■ **TASK BRIEF**: From the first line of the data below, repeat each line exactly until you reach the line with "SC.view_settings.exposure = 0.0"; include that line too.

■ **GIVEN DATA**:
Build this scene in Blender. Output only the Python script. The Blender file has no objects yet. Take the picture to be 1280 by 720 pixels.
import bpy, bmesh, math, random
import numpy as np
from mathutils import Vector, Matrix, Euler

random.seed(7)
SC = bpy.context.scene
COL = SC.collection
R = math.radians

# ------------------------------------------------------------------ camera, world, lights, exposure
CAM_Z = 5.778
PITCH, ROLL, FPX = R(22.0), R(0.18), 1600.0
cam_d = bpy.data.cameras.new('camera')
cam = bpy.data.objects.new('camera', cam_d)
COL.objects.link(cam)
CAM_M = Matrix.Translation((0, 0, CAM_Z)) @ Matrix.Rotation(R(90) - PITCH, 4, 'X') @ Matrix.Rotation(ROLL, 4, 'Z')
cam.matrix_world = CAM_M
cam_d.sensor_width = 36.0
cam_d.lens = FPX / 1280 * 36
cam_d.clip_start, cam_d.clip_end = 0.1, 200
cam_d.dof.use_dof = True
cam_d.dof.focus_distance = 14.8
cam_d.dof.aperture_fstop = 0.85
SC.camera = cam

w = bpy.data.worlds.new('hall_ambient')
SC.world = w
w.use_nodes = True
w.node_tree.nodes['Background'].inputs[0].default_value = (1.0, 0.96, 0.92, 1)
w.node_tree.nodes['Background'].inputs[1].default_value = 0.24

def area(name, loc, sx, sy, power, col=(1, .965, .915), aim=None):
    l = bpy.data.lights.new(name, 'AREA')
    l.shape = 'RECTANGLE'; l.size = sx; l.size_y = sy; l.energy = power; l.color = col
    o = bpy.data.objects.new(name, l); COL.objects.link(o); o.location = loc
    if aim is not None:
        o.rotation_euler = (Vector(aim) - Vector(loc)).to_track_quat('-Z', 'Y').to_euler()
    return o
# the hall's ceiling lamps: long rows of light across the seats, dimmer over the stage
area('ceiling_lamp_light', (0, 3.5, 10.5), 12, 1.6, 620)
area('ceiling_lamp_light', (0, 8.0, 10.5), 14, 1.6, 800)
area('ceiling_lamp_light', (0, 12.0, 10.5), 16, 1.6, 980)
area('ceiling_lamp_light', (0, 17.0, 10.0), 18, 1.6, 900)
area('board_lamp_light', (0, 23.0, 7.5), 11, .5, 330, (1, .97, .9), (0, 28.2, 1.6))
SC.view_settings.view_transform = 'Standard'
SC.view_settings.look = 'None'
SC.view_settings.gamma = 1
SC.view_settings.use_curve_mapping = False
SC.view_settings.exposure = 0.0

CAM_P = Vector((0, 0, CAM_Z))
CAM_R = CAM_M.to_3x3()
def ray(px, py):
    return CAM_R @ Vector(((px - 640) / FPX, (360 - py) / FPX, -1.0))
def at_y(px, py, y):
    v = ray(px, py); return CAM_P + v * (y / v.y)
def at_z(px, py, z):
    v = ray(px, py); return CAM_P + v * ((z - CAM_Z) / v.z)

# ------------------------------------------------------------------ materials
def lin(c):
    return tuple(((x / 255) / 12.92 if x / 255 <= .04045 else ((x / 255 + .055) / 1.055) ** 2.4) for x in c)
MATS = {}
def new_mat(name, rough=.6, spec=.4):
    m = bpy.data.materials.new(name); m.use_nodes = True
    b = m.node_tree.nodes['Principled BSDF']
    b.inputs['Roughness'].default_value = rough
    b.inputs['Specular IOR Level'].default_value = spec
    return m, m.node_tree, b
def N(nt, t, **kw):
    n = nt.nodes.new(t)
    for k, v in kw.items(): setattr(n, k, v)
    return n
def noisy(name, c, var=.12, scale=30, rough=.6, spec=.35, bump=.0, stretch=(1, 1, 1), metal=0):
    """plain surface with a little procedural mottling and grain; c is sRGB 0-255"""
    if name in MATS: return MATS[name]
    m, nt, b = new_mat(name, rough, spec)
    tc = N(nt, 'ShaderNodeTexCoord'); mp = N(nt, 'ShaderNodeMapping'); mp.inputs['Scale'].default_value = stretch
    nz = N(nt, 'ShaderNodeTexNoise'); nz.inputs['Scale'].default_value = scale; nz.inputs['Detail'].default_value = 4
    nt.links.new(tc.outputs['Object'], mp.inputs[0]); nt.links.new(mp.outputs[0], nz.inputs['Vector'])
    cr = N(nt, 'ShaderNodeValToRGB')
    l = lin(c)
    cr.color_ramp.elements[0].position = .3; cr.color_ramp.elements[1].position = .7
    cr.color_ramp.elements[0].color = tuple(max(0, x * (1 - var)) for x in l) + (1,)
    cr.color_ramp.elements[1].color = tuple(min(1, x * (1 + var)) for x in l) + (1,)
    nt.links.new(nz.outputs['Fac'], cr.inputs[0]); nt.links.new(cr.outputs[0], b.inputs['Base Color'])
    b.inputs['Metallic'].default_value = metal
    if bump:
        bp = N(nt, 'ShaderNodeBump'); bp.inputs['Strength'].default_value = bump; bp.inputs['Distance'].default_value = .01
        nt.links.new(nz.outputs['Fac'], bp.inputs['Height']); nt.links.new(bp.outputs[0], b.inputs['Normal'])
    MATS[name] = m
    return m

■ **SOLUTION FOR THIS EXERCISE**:
Build this scene in Blender. Output only the Python script. The Blender file has no objects yet. Take the picture to be 1280 by 720 pixels.
import bpy, bmesh, math, random
import numpy as np
from mathutils import Vector, Matrix, Euler

random.seed(7)
SC = bpy.context.scene
COL = SC.collection
R = math.radians

# ------------------------------------------------------------------ camera, world, lights, exposure
CAM_Z = 5.778
PITCH, ROLL, FPX = R(22.0), R(0.18), 1600.0
cam_d = bpy.data.cameras.new('camera')
cam = bpy.data.objects.new('camera', cam_d)
COL.objects.link(cam)
CAM_M = Matrix.Translation((0, 0, CAM_Z)) @ Matrix.Rotation(R(90) - PITCH, 4, 'X') @ Matrix.Rotation(ROLL, 4, 'Z')
cam.matrix_world = CAM_M
cam_d.sensor_width = 36.0
cam_d.lens = FPX / 1280 * 36
cam_d.clip_start, cam_d.clip_end = 0.1, 200
cam_d.dof.use_dof = True
cam_d.dof.focus_distance = 14.8
cam_d.dof.aperture_fstop = 0.85
SC.camera = cam

w = bpy.data.worlds.new('hall_ambient')
SC.world = w
w.use_nodes = True
w.node_tree.nodes['Background'].inputs[0].default_value = (1.0, 0.96, 0.92, 1)
w.node_tree.nodes['Background'].inputs[1].default_value = 0.24

def area(name, loc, sx, sy, power, col=(1, .965, .915), aim=None):
    l = bpy.data.lights.new(name, 'AREA')
    l.shape = 'RECTANGLE'; l.size = sx; l.size_y = sy; l.energy = power; l.color = col
    o = bpy.data.objects.new(name, l); COL.objects.link(o); o.location = loc
    if aim is not None:
        o.rotation_euler = (Vector(aim) - Vector(loc)).to_track_quat('-Z', 'Y').to_euler()
    return o
# the hall's ceiling lamps: long rows of light across the seats, dimmer over the stage
area('ceiling_lamp_light', (0, 3.5, 10.5), 12, 1.6, 620)
area('ceiling_lamp_light', (0, 8.0, 10.5), 14, 1.6, 800)
area('ceiling_lamp_light', (0, 12.0, 10.5), 16, 1.6, 980)
area('ceiling_lamp_light', (0, 17.0, 10.0), 18, 1.6, 900)
area('board_lamp_light', (0, 23.0, 7.5), 11, .5, 330, (1, .97, .9), (0, 28.2, 1.6))
SC.view_settings.view_transform = 'Standard'
SC.view_settings.look = 'None'
SC.view_settings.gamma = 1
SC.view_settings.use_curve_mapping = False
SC.view_settings.exposure = 0.0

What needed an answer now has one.